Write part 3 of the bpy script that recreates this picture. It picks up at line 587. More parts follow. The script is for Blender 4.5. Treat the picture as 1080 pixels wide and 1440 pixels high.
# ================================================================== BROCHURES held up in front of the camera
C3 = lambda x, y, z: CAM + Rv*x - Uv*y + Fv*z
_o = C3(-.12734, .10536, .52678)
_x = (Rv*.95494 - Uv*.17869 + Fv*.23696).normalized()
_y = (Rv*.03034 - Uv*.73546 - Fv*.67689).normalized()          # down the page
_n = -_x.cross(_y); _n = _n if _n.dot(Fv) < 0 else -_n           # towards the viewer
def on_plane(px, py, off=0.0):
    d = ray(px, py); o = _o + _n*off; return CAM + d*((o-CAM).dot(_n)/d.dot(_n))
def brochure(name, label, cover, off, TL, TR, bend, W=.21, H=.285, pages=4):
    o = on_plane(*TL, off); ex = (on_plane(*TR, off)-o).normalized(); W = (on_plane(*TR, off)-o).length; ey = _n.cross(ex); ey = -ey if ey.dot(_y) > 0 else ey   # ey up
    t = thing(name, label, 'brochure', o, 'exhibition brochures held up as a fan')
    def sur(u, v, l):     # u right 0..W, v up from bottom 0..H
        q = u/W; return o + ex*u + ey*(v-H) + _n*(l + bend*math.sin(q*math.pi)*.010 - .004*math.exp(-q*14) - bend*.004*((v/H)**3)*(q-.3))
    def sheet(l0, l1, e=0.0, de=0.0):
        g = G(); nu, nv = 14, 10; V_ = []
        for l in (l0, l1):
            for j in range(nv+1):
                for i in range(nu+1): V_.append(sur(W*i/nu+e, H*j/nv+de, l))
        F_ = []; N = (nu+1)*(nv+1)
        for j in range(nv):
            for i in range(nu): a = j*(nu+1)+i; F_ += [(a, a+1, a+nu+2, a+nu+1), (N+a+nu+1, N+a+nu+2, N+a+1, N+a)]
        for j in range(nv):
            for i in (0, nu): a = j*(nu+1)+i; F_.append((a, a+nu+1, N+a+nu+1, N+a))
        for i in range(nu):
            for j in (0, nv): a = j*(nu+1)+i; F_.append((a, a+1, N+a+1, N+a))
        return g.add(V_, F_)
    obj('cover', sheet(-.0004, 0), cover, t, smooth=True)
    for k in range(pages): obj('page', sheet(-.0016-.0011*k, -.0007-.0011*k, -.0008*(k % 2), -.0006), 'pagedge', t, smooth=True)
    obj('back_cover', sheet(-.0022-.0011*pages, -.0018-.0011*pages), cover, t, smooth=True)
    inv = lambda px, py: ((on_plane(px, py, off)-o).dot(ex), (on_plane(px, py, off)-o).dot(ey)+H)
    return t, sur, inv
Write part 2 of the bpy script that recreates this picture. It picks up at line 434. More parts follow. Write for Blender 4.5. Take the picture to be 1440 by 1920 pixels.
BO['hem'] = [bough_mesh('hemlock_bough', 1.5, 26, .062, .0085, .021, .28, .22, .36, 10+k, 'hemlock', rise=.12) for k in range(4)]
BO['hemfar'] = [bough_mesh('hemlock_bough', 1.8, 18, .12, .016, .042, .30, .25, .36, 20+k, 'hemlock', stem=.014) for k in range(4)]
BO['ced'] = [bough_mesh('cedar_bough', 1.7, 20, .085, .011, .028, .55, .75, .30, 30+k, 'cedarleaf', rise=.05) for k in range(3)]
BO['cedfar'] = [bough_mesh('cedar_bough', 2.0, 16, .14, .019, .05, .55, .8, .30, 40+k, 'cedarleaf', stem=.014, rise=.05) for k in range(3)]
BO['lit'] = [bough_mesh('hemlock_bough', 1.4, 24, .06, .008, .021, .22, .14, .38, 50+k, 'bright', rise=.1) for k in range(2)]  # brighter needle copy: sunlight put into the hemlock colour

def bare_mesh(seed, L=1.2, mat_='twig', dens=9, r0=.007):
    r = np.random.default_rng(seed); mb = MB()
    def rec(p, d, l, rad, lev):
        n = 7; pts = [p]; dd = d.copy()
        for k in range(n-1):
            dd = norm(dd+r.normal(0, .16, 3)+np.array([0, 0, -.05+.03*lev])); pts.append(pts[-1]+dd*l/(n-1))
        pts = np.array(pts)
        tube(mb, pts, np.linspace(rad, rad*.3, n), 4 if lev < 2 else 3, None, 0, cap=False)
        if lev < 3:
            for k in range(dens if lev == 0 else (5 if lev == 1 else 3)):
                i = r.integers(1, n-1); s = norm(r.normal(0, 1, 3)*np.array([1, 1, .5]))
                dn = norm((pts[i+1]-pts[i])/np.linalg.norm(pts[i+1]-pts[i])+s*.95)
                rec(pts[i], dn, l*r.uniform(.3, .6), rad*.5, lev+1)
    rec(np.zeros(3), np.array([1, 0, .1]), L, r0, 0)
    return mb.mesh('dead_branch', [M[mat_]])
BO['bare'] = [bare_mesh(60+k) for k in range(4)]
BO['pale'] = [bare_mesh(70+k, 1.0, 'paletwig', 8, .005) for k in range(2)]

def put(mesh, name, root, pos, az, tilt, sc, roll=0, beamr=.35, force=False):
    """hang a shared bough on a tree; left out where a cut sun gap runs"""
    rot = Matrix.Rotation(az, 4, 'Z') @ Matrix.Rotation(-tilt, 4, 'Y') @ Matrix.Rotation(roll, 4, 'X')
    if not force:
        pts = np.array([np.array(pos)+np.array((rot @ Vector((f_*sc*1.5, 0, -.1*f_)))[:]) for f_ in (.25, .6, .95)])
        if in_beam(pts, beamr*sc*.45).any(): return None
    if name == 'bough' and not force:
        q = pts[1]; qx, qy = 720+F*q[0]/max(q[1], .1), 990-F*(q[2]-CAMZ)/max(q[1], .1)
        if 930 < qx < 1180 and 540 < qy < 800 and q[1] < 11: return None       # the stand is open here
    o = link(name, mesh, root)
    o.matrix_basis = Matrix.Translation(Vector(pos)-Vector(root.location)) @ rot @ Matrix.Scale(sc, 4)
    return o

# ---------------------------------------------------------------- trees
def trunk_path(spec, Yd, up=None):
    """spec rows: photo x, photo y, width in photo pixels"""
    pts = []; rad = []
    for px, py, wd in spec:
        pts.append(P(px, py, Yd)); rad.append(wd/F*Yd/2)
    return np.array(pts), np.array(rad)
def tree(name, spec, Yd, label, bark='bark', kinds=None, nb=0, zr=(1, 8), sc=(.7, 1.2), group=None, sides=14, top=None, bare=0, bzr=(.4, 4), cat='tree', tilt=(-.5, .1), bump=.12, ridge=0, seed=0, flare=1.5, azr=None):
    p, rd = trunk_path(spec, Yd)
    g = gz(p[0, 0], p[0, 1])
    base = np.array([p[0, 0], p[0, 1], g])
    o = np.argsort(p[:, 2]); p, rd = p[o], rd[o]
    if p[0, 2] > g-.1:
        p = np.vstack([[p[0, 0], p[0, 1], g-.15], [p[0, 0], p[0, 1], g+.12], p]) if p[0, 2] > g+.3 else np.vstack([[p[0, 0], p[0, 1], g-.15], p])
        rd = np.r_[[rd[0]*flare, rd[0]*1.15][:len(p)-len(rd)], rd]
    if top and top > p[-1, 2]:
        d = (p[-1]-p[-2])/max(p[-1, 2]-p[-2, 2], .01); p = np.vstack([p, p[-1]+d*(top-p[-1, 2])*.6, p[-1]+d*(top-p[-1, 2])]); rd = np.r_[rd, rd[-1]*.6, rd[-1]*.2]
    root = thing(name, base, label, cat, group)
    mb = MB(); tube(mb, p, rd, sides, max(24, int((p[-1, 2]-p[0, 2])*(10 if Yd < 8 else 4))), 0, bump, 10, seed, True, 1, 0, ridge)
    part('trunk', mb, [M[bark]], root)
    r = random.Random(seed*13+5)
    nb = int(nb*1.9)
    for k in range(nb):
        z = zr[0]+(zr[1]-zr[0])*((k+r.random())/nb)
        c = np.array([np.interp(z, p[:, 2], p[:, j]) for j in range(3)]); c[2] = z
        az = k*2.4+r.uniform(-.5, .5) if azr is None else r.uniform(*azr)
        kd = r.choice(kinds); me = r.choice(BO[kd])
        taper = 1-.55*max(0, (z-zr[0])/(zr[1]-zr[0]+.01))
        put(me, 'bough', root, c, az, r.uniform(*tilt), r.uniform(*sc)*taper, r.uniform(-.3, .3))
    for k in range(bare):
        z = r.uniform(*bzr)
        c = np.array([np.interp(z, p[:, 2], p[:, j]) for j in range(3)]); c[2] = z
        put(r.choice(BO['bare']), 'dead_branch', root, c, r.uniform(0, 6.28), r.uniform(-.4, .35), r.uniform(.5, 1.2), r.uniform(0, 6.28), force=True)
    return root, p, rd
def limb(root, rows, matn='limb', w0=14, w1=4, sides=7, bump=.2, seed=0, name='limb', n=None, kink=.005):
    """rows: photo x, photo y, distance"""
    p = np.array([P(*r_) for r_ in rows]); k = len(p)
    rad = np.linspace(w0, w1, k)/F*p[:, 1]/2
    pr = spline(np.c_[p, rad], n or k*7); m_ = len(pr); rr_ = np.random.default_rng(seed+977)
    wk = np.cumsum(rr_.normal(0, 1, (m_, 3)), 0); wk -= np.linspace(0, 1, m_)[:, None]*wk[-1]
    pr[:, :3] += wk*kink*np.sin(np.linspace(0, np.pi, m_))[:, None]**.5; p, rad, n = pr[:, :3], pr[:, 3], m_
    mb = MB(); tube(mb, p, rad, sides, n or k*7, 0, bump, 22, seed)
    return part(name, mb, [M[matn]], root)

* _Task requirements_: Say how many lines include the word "Write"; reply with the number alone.

* _Answer in full_: 2